Once ’twas painful trying, now ’tis perfect trust;
Once a half salvation, now the uttermost!
Once ’twas ceaseless holding, now He holds me fast;
Once ’twas constant drifting, now my anchor’s cast.
Depending on our taste in poetry, Simpson’s lines may seem like overwrought emotion scanned out as pious doggerel. Depending on our individual tendencies in self-expression, the spirituality it expresses may seem histrionic and melodramatic. But this is the kind of language evangelicals have always used, and if they have often been able to say it with more decorum in a cultured and liturgical setting, they have also frequently said it so directly and emotionally that they made A. B. Simpson sound like a stuffy high-churchman by comparison. The modes of expression are many, but evangelical spirituality will always find a way to declare its adherence to God himself, emphasizing precisely the personal character of it. In view of the way God has thrown open his heart and turned his inner life inside out to be our salvation, how else could the people of the gospel respond? He speaks passionately to us, and we must answer.
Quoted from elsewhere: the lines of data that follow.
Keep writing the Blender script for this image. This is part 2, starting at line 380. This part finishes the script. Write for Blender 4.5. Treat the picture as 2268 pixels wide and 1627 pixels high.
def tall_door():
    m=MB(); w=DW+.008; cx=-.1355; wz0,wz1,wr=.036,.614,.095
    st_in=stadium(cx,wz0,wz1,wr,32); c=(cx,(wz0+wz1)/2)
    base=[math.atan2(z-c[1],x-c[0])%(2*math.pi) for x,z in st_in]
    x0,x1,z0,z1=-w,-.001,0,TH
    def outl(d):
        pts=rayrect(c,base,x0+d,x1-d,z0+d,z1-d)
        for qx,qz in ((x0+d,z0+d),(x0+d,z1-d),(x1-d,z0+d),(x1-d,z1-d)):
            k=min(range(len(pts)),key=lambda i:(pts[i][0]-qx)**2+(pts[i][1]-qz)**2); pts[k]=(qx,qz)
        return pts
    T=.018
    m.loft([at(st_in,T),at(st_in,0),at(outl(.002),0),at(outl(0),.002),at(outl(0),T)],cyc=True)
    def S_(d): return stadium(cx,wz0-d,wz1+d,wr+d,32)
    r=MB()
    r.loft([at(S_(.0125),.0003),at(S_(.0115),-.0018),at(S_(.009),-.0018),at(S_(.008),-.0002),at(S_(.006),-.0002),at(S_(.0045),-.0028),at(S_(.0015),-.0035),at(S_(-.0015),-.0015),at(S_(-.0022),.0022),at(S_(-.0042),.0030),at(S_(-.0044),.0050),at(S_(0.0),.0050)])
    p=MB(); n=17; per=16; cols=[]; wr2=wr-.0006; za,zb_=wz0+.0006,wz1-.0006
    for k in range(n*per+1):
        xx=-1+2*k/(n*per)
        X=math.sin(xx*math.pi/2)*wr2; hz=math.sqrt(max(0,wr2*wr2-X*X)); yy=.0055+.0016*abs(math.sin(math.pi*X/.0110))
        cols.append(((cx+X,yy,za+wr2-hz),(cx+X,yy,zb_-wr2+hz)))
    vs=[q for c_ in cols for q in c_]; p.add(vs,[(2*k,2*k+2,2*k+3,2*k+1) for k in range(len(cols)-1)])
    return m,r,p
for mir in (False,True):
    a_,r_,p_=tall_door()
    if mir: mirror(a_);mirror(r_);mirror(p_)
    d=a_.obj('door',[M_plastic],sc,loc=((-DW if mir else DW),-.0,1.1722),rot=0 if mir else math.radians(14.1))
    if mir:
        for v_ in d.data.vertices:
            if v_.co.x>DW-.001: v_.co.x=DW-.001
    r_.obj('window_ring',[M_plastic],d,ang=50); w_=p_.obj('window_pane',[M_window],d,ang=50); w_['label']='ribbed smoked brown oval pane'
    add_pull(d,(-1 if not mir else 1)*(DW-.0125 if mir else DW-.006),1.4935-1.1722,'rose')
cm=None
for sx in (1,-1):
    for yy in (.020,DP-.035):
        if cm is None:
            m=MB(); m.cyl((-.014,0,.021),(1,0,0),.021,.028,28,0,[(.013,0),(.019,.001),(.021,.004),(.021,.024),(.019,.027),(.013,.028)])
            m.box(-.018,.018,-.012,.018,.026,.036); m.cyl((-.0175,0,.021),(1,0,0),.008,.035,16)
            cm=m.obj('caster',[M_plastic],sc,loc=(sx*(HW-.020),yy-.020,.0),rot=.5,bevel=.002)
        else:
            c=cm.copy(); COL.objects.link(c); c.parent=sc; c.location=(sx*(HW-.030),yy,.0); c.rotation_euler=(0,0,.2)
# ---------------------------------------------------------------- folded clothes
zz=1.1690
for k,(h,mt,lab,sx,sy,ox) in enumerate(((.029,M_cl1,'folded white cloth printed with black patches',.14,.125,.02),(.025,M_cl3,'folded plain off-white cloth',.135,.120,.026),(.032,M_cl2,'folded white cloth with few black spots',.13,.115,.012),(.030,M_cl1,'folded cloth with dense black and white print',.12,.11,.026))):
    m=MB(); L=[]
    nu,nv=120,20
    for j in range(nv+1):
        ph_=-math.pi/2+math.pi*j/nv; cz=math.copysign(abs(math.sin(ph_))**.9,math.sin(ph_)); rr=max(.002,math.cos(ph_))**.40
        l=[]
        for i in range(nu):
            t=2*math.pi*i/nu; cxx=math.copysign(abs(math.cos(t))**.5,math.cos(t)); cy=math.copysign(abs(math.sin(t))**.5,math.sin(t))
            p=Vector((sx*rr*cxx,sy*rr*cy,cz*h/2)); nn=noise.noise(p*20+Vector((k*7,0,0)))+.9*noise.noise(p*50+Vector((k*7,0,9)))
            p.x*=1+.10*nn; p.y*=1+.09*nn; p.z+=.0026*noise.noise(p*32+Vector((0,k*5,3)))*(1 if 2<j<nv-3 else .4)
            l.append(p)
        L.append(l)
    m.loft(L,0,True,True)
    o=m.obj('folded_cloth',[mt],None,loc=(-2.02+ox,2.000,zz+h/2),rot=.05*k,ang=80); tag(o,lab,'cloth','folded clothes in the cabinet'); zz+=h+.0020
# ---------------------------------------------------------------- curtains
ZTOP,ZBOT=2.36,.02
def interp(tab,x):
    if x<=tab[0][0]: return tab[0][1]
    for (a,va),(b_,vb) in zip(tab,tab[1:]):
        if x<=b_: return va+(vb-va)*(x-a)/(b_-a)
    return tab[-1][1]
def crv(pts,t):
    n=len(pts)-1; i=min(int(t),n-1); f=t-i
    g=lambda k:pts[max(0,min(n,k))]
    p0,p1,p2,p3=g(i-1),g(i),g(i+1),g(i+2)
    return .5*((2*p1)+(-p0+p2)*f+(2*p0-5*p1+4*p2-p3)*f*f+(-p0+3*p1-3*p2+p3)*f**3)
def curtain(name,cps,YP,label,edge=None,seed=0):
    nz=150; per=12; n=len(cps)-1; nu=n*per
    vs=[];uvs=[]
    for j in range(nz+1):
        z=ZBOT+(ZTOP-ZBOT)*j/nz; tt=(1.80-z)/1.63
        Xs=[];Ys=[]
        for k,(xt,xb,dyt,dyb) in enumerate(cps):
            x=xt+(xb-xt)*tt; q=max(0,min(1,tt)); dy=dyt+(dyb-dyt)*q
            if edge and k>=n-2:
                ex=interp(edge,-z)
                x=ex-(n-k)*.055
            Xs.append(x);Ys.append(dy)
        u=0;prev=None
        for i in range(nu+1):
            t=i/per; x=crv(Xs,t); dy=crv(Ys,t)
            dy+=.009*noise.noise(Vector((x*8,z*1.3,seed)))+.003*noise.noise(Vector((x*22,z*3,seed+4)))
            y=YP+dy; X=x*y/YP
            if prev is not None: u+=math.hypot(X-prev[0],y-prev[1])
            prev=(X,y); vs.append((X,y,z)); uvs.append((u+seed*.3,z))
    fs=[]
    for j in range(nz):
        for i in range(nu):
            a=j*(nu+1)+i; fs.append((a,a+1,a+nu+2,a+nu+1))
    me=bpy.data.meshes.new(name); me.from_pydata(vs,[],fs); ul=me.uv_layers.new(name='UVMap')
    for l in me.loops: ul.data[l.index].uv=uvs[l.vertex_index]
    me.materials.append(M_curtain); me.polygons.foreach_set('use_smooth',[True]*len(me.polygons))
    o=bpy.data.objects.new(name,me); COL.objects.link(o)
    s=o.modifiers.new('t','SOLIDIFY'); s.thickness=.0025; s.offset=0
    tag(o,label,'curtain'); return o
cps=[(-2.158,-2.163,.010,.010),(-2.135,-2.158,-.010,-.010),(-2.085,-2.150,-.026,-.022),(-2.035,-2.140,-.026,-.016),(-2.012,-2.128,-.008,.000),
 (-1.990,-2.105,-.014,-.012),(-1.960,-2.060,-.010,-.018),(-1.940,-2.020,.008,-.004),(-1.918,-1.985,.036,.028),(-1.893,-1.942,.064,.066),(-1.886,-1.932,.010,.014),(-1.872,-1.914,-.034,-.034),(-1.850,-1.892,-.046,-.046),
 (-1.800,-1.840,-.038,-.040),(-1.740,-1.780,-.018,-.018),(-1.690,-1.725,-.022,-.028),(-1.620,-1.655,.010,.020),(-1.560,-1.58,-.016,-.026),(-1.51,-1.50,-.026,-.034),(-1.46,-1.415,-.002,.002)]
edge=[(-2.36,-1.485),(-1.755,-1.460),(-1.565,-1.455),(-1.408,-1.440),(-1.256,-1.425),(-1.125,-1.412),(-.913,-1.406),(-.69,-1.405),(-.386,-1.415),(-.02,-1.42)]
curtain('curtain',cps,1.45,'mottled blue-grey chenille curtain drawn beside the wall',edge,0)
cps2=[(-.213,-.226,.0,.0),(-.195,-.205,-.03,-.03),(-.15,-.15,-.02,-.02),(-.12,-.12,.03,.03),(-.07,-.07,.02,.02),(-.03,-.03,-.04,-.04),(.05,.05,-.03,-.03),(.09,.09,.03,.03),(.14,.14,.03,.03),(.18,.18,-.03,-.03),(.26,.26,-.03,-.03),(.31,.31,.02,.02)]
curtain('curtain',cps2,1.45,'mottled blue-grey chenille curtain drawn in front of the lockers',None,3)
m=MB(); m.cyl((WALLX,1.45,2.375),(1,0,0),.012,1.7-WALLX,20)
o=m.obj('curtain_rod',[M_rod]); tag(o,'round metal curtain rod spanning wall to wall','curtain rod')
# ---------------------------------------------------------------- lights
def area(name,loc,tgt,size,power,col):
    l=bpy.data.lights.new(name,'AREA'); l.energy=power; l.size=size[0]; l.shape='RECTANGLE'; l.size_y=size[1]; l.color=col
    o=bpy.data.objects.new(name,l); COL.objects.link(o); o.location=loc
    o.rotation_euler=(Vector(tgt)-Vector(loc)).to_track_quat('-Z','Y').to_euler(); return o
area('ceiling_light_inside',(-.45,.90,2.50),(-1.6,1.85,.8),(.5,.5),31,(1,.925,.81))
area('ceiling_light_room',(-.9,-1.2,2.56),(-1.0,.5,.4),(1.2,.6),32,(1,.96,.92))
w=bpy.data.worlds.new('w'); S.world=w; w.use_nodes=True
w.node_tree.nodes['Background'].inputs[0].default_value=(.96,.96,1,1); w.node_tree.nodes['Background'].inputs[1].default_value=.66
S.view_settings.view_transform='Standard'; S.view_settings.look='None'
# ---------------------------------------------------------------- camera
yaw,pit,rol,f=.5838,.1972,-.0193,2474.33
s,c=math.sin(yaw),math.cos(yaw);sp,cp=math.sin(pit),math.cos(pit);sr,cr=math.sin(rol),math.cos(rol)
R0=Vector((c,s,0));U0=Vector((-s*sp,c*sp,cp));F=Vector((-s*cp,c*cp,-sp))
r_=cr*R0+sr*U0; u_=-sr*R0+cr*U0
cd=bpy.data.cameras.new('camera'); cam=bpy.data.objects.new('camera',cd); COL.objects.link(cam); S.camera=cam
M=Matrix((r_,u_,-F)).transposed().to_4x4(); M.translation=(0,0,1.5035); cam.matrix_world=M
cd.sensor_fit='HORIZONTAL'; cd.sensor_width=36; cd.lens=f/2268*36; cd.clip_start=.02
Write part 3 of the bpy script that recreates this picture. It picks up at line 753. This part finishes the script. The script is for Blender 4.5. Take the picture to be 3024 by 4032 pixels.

The gospel is that God is God for us, that he gives himself to be our salvation. In this sense, as John Piper has said in a series of meditations on God’s love as the gift of himself: “God is the gospel.” He does not give us some thing that makes us blessed, but he blesses us by giving us himself. It is a great thing to have said this much: to have thought such grand thoughts about salvation that we have come to view it as God-sized and to confront the fact that God gives nothing less than himself to be our salvation…. (pp. 124-125)
Amen to that. One is reminded of the old saying that “the gift without the giver is bare”. And for those wanting more on what John Piper had said, see this piece: https://billmuehlenberg.com/2013/10/16/what-is-the-gospel/
Lord, help us to always see you and the salvation you offer in all its fulness and glory.